**GIVEN EXERCISE**
Reproduce the material below line by line, beginning with its first line and ending with the line that contains "COL = scene.collection"; leave out pictures.

# Start of DATA FOR THIS TASK

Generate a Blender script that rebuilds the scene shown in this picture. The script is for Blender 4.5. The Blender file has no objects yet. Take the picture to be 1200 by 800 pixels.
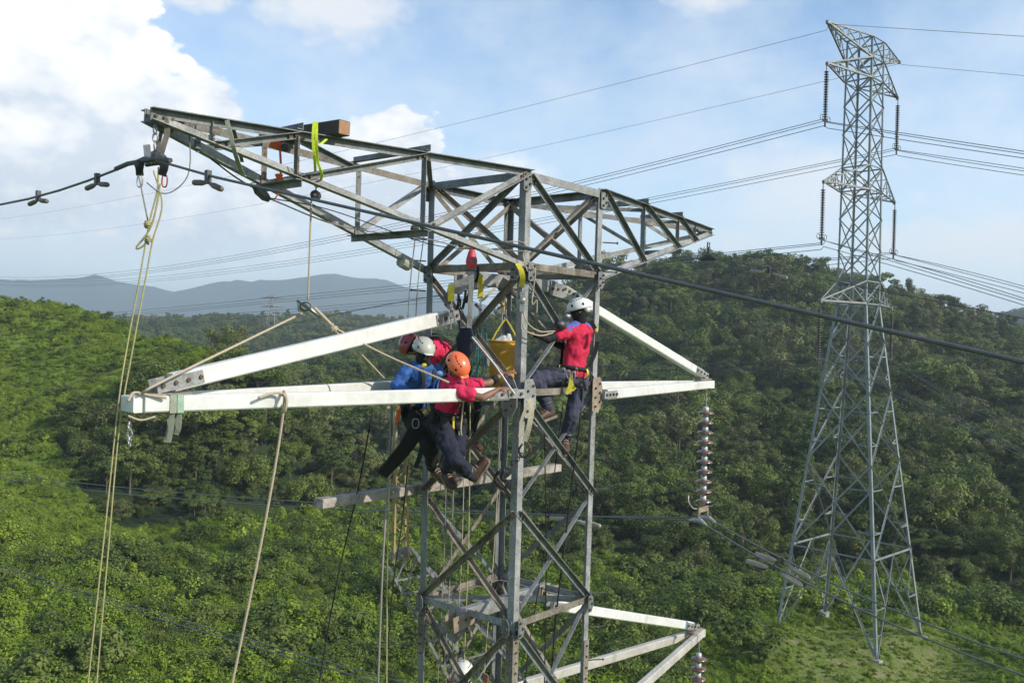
import bpy, bmesh, math, random
import numpy as np
from mathutils import Vector, Matrix
random.seed(7)
PI = math.pi
V = Vector
scene = bpy.context.scene
COL = scene.collection

# ------------------------------------------------------------------ camera
F, ROLL, PITCH = 1050.0, 0.028738, 0.001411
cr, sr = math.cos(ROLL), math.sin(ROLL)
cam_d = bpy.data.cameras.new('camera')
cam = bpy.data.objects.new('camera', cam_d); COL.objects.link(cam)
cam_d.lens = F/1200*36; cam_d.sensor_width = 36; cam_d.clip_start = 0.1; cam_d.clip_end = 30000
right = V((cr, 0, sr)); up = V((-sr, 0, cr)); back = V((0, -1, 0))
Rm = Matrix((right, up, back)).transposed()
Rm = Matrix.Rotation(-PITCH, 3, 'X') @ Rm
cam.matrix_world = Rm.to_4x4()
scene.camera = cam

# ------------------------------------------------------------------ sun, sky, exposure
SUN_EL = math.radians(30)
SUN_H = V((0.9, -0.43)).normalized()
sun_dir = V((SUN_H.x*math.cos(SUN_EL), SUN_H.y*math.cos(SUN_EL), math.sin(SUN_EL)))
sl = bpy.data.lights.new('sun', 'SUN'); sl.energy = 5.0; sl.angle = math.radians(0.5); sl.color = (1.0, 0.93, 0.80)
so = bpy.data.objects.new('sun', sl); COL.objects.link(so)
so.rotation_euler = sun_dir.to_track_quat('Z', 'Y').to_euler()
scene.view_settings.view_transform = 'Standard'; scene.view_settings.look = 'None'
scene.view_settings.exposure = 0.0; scene.view_settings.gamma = 1.0

world = bpy.data.worlds.new('World'); scene.world = world; world.use_nodes = True
nt = world.node_tree; nt.nodes.clear(); NN = nt.nodes.new; LK = nt.links.new
scene.cycles.volume_bounces = 2
w_out = NN('ShaderNodeOutputWorld'); w_bg = NN('ShaderNodeBackground'); LK(w_bg.outputs[0], w_out.inputs[0])
SKY_S = 0.15
w_bg.inputs[1].default_value = SKY_S
sky = NN('ShaderNodeTexSky'); sky.sky_type = 'NISHITA'; sky.sun_disc = False
sky.sun_elevation = SUN_EL; sky.sun_rotation = math.atan2(SUN_H.x, SUN_H.y); sky.air_density = 1.0; sky.dust_density = 0.6; sky.ozone_density = 1.6
tc = NN('ShaderNodeTexCoord'); sp = NN('ShaderNodeSeparateXYZ'); LK(tc.outputs['Generated'], sp.inputs[0])
def M(op, a, b=None, c=None, clamp=False):
    n = NN('ShaderNodeMath'); n.operation = op; n.use_clamp = clamp
    for i, s in enumerate((a, b, c)):
        if s is None: continue
        if isinstance(s, (int, float)): n.inputs[i].default_value = s
        else: LK(s, n.inputs[i])
    return n.outputs[0]
az = M('ARCTAN2', sp.outputs[0], sp.outputs[1])
el = M('ARCSINE', sp.outputs[2])
def noise(vec, scale, det=6, rough=0.55, dist=0.0):
    n = NN('ShaderNodeTexNoise'); n.inputs['Scale'].default_value = scale; n.inputs['Detail'].default_value = det
    n.inputs['Roughness'].default_value = rough; n.inputs['Distortion'].default_value = dist
    LK(vec, n.inputs['Vector']); return n.outputs[0]
cx = NN('ShaderNodeCombineXYZ'); LK(az, cx.inputs[0]); LK(M('MULTIPLY', el, 1.5), cx.inputs[1])
def puff(scale):
    """rounded billows"""
    n = NN('ShaderNodeTexVoronoi'); n.feature = 'SMOOTH_F1'; n.inputs['Scale'].default_value = scale; n.inputs['Smoothness'].default_value = 0.35; n.inputs['Randomness'].default_value = 1.0
    wv = NN('ShaderNodeVectorMath'); wv.operation = 'MULTIPLY_ADD'; nz = NN('ShaderNodeTexNoise'); nz.inputs['Scale'].default_value = scale*0.6; nz.inputs['Detail'].default_value = 3; LK(cx.outputs[0], nz.inputs['Vector'])
    LK(nz.outputs['Color'], wv.inputs[0]); wv.inputs[1].default_value = (0.9/scale, 0.9/scale, 0); LK(cx.outputs[0], wv.inputs[2]); LK(wv.outputs[0], n.inputs['Vector'])
    return M('SUBTRACT', 1.0, n.outputs['Distance'])
pf = M('ADD', M('MULTIPLY', puff(14), 0.42), M('ADD', M('MULTIPLY', puff(32), 0.26), M('MULTIPLY', puff(75), 0.14)))
n1 = M('ADD', M('MULTIPLY', pf, 1.0), M('MULTIPLY', noise(cx.outputs[0], 24, 8, 0.65, 0.2), 0.45)); n2 = noise(cx.outputs[0], 4.0, 6, 0.55); n3 = noise(cx.outputs[0], 7.0, 5, 0.6)
n1c = M('SUBTRACT', n1, 0.72); n2c = M('SUBTRACT', n2, 0.5)
def blob(px, py, rx, ry, soft, k=0.9):
    a0 = math.atan((px-600)/F); e0 = math.atan((398+0.0287*(px-600)-py)/F)
    dx = M('DIVIDE', M('SUBTRACT', az, a0), rx/F); dy = M('DIVIDE', M('SUBTRACT', el, e0), ry/F)
    d = M('SQRT', M('ADD', M('MULTIPLY', dx, dx), M('MULTIPLY', dy, dy)))
    v = M('ADD', M('SUBTRACT', 1.0, d), M('MULTIPLY', n1c, k))
    return M('MULTIPLY', M('DIVIDE', v, soft, clamp=True), 1.0)
def mx(*a):
    r = a[0]
    for b in a[1:]: r = M('MAXIMUM', r, b)
    return r
# towering cumulus at the left, smaller heaps beside it
cum = mx(blob(20, 60, 155, 116, 0.09, 1.1), blob(110, 95, 95, 72, 0.09, 1.2), blob(40, 190, 200, 115, 0.2), blob(205, 155, 62, 48, 0.25),
         blob(165, 225, 150, 75, 0.4), blob(220, 140, 58, 44, 0.15, 1.0), blob(455, 180, 72, 62, 0.08, 1.1), blob(430, 225, 150, 80, 0.25), blob(230, 250, 230, 85, 0.5), blob(560, 215, 120, 50, 0.8))
soft_c = mx(M('MULTIPLY', blob(385, 18, 105, 50, 0.5, 1.3), 0.8), M('MULTIPLY', blob(195, 5, 80, 38, 0.4, 1.3), 0.75), M('MULTIPLY', blob(820, -2, 55, 28, 0.6, 1.2), 0.75),
         M('MULTIPLY', blob(940, 225, 130, 55, 0.6, 1.4), 0.6), M('MULTIPLY', blob(1130, 300, 130, 36, 0.5, 1.4), 0.7),
         M('MULTIPLY', blob(60, 295, 200, 28, 0.8, 1.2), 0.45), M('MULTIPLY', blob(860, 290, 60, 22, 0.7, 1.2), 0.5))
# thin high veil, thicker towards the horizon
veil = M('MULTIPLY', M('ADD', M('MULTIPLY', M('SUBTRACT', 0.44, el), 1.9), M('MULTIPLY', M('SUBTRACT', n3, 0.42), 1.9), clamp=True), 0.70, clamp=True)
# scattered heaps over the rest of the sky, out of frame
els = M('GREATER_THAN', sp.outputs[2], 0.0)
back_m = M('MULTIPLY', M('DIVIDE', M('SUBTRACT', n2, 0.56), 0.08, clamp=True), M('DIVIDE', M('SUBTRACT', M('ABSOLUTE', az), 0.75), 0.3, clamp=True))
# cloud relief: sunlit and shaded tones painted from noise and elevation
def rgb(r, g, b):
    n = NN('ShaderNodeRGB'); n.outputs[0].default_value = (r, g, b, 1); return n.outputs[0]
def mixc(f, a, b):
    n = NN('ShaderNodeMix'); n.data_type = 'RGBA'
    if isinstance(f, (int, float)): n.inputs[0].default_value = f
    else: LK(f, n.inputs[0])
    LK(a, n.inputs[6]); LK(b, n.inputs[7]); return n.outputs[2]
relief = M('ADD', M('MULTIPLY', n2c, 3.0), M('ADD', M('MULTIPLY', n1c, 2.6), M('MULTIPLY', M('SUBTRACT', el, 0.16), 5.0)))
lit = M('ADD', 0.5, relief, clamp=True)
K = 1.0/SKY_S
cl_col = mixc(lit, rgb(0.82*K, 0.89*K, 0.98*K), rgb(1.32*K, 1.30*K, 1.27*K))
veil_col = rgb(0.93*K, 1.0*K, 1.08*K)
gain = NN('ShaderNodeMix'); gain.data_type = 'RGBA'; gain.blend_type = 'MULTIPLY'; gain.inputs[0].default_value = 1
LK(sky.outputs[0], gain.inputs[6]); gain.inputs[7].default_value = (1.30, 1.42, 1.46, 1)
c0_ = mixc(veil, gain.outputs[2], veil_col)
c1_ = mixc(mx(soft_c, M('MULTIPLY', back_m, 0.8)), c0_, rgb(0.98*K, 0.99*K, 1.01*K))
c2_ = mixc(M('MULTIPLY', cum, 0.97), c1_, cl_col)
LK(c2_, w_bg.inputs[0])

# ------------------------------------------------------------------ helpers
def at(px, py, d):
    """point seen in the photograph at (px,py), d metres ahead of the camera"""
    a = (px-600)/F; b = (py-400)/F
    X = cr*a+sr*b; Y = -sr*a+cr*b
    return V((X*d, d, -(Y+PITCH)*d))
def pix(p):
    x = p[0]/p[1]; y = -(p[2]+p[1]*PITCH)/p[1]
    return 600+F*(cr*x-sr*y), 400+F*(sr*x+cr*y)
YAW = 0.87875
TC = V((0.0075, 10.638, 0)); UD = V((math.cos(YAW), math.sin(YAW), 0)); VD = V((-UD.y, UD.x, 0)); ZD = V((0, 0, 1))
def T(u, v, z): return TC+UD*u+VD*v+ZD*z
def tv(u, v, z=0): return UD*u+VD*v+ZD*z

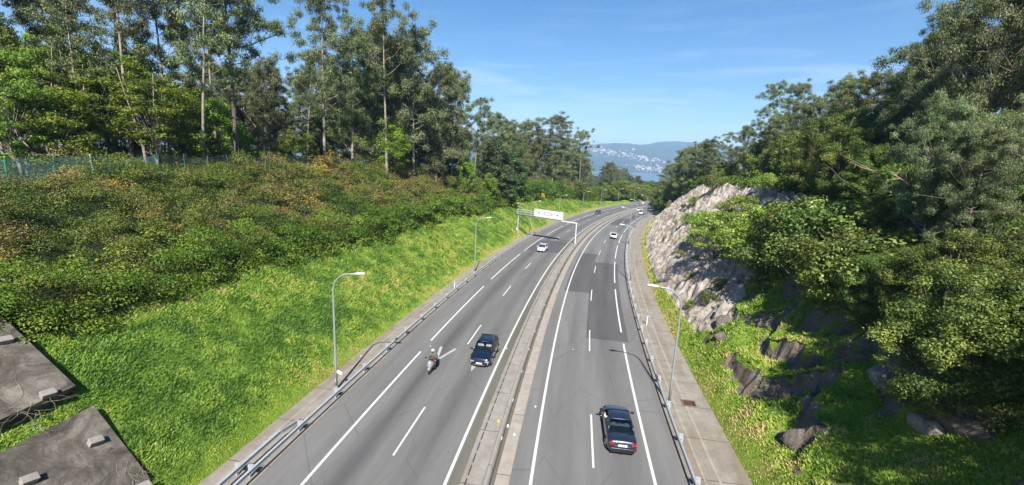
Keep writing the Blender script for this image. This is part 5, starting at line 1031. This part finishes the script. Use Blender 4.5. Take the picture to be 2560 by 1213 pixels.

# End of DATA FOR THIS TASK

**SOLUTION BELOW**
Generate a Blender script that rebuilds the scene shown in this picture. The script is for Blender 4.5. The Blender file has no objects yet. Take the picture to be 1200 by 800 pixels.
import bpy, bmesh, math, random
import numpy as np
from mathutils import Vector, Matrix
random.seed(7)
PI = math.pi
V = Vector
scene = bpy.context.scene
COL = scene.collection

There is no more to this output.